Auch verbreitete der Account die Parole »Yallah Intifada!«. Der Begriff Intifada ist untrennbar mit der systematischen Kampagne von Selbstmordattentaten auf israelische Zivilisten verknüpft. Allein bei der sogenannten Zweiten Intifada von 2000 bis 2005 sind mehr als 1.000 Israelis umgebracht worden. Dennoch ist die Parole inzwischen auf vielen linken Demonstrationen in Deutschland zu hören, wie der Bericht anmerkt.

Der deutsche Ableger von FFF hat sich von den Aussagen des internationalen Accounts distanziert. Jedoch habe zum Beispiel im September vergangenen Jahres die Bremer FFF-Ortsgruppe die Gruppe »Palästina spricht« eingeladen, bei einer Demonstration einen Redebeitrag zu halten. »Palästina spricht« stehe »der antisemitischen BDS-Kampagne nahe«, heißt es im Bericht.

Ein weiterer Schwerpunkt war der Antiamerikanismus, der besonders anhand der von Alice Schwarzer und Sahra Wagenknecht initiierten Großkundgebung »Aufstand für Frieden« untersucht wurde. Unter diesem Slogan versammelten die Herausgeberin des feministischen Magazins Emma und die Politikerin der Linkspartei Ende Februar knapp 15.000 Menschen am Brandenburger Tor in Berlin, um gegen Waffenlieferungen an die Ukraine und für Friedensverhandlungen mit dem russischen Aggressor zu agitieren.

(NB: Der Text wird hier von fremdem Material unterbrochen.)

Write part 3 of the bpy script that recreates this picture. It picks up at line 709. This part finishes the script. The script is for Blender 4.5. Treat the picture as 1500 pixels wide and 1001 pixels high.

In ihrer Rede behauptete Wagenknecht, dass Friedensverhandlungen zwischen der Ukraine und Russland an den USA gescheitert seien. Die USA – so zitiert die Studie aus der Rede Wagenknechts – unterstützte den ukrainischen »Oligarchenkapitalismus«, um die »Kriegsmaschinerie« voranzutreiben. Solche Aussagen implizieren, dass selbst bei dem russischen Überfall auf die Ukraine eigentlich die USA die Fäden zögen und sie – nicht das Putin-Regime – für den Krieg verantwortlich seien. Der Studie zufolge bieten solche Aussagen Anknüpfungspunkte für Verschwörungstheorien. Die Schwelle zum Antisemitismus werde überschritten, wenn die USA mit ominösen geheimen Mächten und im Hintergrund agierenden Strippenziehern in Verbindung gebracht werden.

Dass antisemitisches Geraune auch ganz handfeste Konsequenzen haben kann, zeigt der kürzlich erschienene Jahresbericht der Recherche- und Informationsstelle Antisemitismus Berlin (RIAS). Im Jahr 2022 registrierte RIAS in Berlin 848 antisemitische Vorfälle, also durchschnittlich mehr als zwei Vorkommnisse am Tag. Damit ist die Zahl der Vorfälle zwar im Vergleich zum Vorjahr um 20 Prozent gesunken, die Anzahl der Gewalttaten blieb mit 22 allerdings fast so hoch wie im Jahr zuvor.